A compaixão que Jesus propõe nos desafia a
abandonarmos o nosso apego tímido e a entrarmos com ele na vida corajosa do
próprio Deus. Ao dizer: “Sede compassivos, assim como o vosso Pai é compassivo”
(Lc 6,36), Jesus nos convida a sermos tão próximos uns dos outros como Deus é
em relação a nós mesmos. A compaixão divina é compaixão sem o menor colorido de
competição. A salvação, a partir de Deus, significa simplesmente e
profundamente que Deus se aproxima de nós para nos amparar. A encarnação é o
aproximar-se de Deus dos homens.
Para ser próximo é preciso viver a
espiritualidade da compaixão. Está longe de ser uma esmola ou um gesto de
bondade, esporádico e descompromissado. É muito mais do que isso. Não é dar
alguma coisa, mas é doar-se por inteiro. É viver a partir do outro. É entregar-se
completamente ao relacionamento de amor gratuito.

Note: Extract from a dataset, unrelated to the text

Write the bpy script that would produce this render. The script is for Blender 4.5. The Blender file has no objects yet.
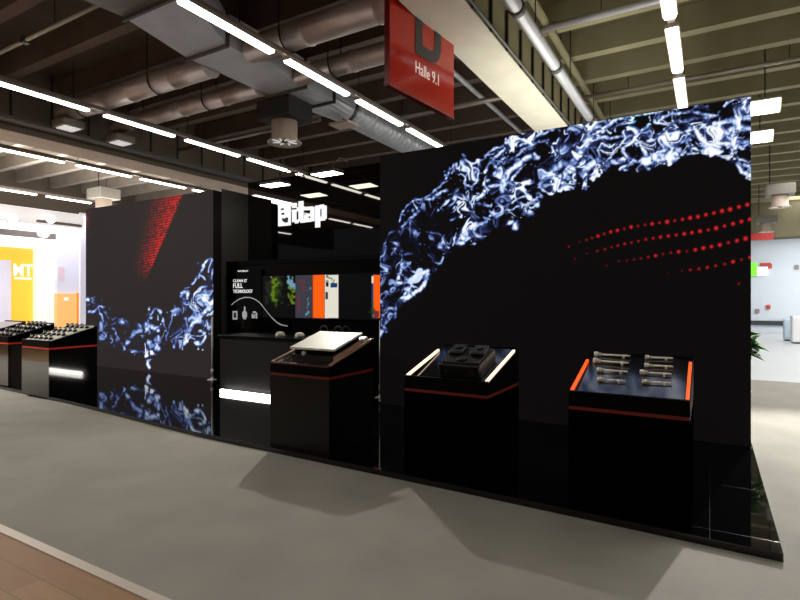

O que é prioritário: salvar a lei e deixar
que se percam as pessoas ou salvar as pessoas, mesmo que a lei tenha que ser
relativizada ou “transgredida? Quem é o meu próximo: aquele que está no
entendimento do escriba ou no de Jesus? São João
Crisóstomo dizia: “Nada te pode fazer tão imitador de Cristo como a preocupação
pelos outros. Mesmo que jejues, mesmo que durmas no chão, mesmo que, por assim
dizer, te mates, se não te preocupas com o próximo, pouca coisa fizeste, ainda
distas muito da imagem do Senhor”.
P. Vitus Gustama,svd
Senhor,
Deus e Pai Nosso
Nós Te
conhecemos em Jesus
E
continuamos Te conhecendo nos homens, nossos irmãos. Mas nem sempre Te
conhecemos assim.
Muitas
vezes convertemos nosso encontro Contigo em rotina.
Rotina
na oração,
Rotina
na missa,
Rotina
nas atividades pastorais
Rotina
em tantas e tantas devoções por hábito.
Surpreende-nos,
Senhor, em cada encontro
Para
que nunca convertamos tua graça em algo banal e rotineiro.
Muitas
vezes evitamos o encontro com o próximo,
Continuamos
a caminhar sem olhar para o necessitado no nosso caminho como o sacerdote e o
levita da parábola. Porque não queremos complicar nossa vida e nosso sossego.
Ajuda-nos,
Senhor, a sermos bons samaritanos,
A
deter-nos com os que sofrem, com os que choram, com os que têm fome, com os que
estão carentes de amor a prestar-lhes ajuda e a dedicar-lhes tempo com muito
amor.
Senhor
e Pai de todos os homens,
Faze
que todos nós sejamos companheiros no mundo,
Amigos
na vida,
Irmãos
em Teu Reino neste mundo e na eternidade. Amém!